Entries with scene source code

****************************************

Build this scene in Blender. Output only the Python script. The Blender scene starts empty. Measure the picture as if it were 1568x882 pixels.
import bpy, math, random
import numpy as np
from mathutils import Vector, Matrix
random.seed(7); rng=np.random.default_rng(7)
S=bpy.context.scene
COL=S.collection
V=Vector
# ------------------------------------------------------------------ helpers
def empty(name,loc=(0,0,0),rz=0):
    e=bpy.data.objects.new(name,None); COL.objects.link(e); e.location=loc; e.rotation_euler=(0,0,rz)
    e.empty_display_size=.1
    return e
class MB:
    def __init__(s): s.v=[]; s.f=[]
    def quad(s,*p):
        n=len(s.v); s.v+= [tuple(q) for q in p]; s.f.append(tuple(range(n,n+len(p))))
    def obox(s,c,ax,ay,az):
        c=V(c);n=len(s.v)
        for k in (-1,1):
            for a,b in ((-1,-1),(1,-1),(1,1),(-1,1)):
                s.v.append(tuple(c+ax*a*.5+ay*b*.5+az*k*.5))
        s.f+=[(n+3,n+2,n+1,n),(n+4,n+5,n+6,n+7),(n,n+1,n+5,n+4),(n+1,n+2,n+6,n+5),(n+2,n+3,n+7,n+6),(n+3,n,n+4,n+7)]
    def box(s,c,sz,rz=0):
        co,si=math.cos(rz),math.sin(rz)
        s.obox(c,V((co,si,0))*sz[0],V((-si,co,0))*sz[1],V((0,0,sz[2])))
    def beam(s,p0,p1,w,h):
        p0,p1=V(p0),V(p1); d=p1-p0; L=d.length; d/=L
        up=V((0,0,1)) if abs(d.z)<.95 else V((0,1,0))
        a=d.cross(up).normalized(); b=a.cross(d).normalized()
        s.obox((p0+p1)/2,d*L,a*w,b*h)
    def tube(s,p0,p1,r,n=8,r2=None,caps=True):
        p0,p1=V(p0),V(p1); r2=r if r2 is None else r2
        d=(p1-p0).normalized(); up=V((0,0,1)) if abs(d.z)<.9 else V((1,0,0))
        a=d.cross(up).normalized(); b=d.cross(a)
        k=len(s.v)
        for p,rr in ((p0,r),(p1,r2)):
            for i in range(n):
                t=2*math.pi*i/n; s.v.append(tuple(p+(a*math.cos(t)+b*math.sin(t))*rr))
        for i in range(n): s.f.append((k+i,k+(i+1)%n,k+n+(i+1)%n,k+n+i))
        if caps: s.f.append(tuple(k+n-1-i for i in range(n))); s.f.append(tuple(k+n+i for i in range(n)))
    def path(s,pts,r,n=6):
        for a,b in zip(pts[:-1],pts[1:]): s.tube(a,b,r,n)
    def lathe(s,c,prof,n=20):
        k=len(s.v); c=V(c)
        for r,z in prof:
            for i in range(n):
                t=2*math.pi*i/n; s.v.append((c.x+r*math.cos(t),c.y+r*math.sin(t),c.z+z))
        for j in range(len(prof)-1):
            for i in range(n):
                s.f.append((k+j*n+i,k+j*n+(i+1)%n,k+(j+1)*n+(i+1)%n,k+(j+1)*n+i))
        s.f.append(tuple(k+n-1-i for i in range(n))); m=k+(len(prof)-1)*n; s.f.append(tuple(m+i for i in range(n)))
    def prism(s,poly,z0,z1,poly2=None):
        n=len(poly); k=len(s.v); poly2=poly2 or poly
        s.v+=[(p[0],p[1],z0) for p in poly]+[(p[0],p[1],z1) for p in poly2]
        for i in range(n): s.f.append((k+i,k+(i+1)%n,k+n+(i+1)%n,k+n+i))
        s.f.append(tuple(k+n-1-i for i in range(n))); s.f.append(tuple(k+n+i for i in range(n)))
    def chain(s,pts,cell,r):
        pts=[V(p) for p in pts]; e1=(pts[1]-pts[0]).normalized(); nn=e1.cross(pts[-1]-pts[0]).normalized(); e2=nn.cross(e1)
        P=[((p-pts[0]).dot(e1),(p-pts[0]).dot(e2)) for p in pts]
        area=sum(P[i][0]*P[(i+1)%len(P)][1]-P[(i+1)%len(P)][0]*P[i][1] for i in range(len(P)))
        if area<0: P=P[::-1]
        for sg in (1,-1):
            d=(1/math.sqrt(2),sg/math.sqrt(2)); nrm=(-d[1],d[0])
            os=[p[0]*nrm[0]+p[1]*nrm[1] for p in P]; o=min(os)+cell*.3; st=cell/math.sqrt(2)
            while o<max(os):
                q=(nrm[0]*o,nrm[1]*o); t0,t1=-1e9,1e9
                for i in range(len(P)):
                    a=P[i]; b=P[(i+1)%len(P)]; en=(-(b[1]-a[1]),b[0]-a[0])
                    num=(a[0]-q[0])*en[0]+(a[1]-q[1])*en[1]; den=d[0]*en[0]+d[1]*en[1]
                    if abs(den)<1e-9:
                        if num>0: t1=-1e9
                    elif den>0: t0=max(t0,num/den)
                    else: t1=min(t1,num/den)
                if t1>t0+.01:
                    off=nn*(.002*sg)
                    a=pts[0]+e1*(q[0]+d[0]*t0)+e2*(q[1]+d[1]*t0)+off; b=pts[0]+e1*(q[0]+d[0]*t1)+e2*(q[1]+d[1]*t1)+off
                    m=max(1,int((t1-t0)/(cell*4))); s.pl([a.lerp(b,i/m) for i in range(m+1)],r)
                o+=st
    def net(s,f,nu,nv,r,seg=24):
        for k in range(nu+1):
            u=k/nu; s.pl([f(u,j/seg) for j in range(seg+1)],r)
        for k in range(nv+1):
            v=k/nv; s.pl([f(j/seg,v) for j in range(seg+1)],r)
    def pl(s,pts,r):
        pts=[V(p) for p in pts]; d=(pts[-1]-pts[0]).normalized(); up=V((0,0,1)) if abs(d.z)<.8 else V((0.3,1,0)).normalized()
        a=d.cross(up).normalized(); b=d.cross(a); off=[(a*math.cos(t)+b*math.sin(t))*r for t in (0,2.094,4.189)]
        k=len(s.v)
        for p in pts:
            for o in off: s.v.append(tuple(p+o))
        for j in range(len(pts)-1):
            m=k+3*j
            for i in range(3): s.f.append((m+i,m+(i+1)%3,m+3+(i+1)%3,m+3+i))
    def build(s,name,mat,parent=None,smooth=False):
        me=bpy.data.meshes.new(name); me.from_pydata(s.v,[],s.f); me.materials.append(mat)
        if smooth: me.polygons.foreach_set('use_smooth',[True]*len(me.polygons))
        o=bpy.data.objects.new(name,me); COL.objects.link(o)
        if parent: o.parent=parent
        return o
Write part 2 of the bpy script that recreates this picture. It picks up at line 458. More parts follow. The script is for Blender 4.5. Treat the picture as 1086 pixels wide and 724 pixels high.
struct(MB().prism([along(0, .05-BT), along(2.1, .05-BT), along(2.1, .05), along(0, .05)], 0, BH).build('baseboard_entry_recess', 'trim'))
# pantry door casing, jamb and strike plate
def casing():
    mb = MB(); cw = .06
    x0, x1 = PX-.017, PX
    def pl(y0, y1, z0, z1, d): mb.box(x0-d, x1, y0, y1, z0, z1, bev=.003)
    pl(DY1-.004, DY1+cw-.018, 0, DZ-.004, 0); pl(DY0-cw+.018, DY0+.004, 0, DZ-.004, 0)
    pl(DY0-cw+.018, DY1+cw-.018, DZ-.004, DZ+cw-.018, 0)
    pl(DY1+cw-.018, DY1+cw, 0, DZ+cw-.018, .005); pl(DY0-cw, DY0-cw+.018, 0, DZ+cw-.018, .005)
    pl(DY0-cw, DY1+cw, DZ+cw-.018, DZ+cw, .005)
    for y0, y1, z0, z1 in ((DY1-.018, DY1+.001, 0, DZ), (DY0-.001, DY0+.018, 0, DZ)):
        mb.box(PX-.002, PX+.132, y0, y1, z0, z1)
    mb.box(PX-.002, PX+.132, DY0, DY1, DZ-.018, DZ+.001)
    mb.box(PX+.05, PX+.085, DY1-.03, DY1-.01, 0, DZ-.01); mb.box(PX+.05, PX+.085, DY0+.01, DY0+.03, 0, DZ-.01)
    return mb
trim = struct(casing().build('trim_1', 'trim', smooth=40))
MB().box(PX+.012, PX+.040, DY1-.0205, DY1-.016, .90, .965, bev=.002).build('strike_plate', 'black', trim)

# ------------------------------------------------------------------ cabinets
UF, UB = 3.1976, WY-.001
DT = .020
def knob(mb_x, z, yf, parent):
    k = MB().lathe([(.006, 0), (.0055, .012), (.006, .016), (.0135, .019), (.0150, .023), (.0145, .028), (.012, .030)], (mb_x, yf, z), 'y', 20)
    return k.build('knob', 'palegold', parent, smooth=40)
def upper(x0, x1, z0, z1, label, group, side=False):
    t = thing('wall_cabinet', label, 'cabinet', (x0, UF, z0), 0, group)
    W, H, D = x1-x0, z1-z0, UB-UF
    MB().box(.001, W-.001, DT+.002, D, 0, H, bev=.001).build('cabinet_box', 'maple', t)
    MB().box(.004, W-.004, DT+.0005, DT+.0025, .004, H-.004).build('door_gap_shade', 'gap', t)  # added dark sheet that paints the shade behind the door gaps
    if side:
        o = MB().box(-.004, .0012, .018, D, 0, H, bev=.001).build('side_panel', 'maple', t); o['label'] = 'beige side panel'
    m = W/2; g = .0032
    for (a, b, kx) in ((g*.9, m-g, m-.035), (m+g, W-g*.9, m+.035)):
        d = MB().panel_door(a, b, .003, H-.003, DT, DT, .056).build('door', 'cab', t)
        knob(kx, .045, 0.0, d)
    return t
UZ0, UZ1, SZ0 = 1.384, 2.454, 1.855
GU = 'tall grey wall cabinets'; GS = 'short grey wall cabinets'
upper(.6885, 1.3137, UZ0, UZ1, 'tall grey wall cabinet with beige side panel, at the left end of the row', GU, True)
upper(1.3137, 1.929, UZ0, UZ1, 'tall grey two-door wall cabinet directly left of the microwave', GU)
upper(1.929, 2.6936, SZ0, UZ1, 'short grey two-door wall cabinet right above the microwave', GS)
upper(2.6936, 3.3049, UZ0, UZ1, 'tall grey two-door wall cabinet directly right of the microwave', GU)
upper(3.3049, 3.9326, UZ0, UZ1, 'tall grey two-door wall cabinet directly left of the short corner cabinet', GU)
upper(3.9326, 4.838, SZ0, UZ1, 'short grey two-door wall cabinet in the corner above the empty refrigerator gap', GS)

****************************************

**Exercise prompt:**
Identify the lines of the data that contain the word "Blender". Copy each of them.

**Exercise solution:**
Build this scene in Blender. Output only the Python script. The Blender scene starts empty. Measure the picture as if it were 1568x882 pixels.
Write part 2 of the bpy script that recreates this picture. It picks up at line 458. More parts follow. The script is for Blender 4.5. Treat the picture as 1086 pixels wide and 724 pixels high.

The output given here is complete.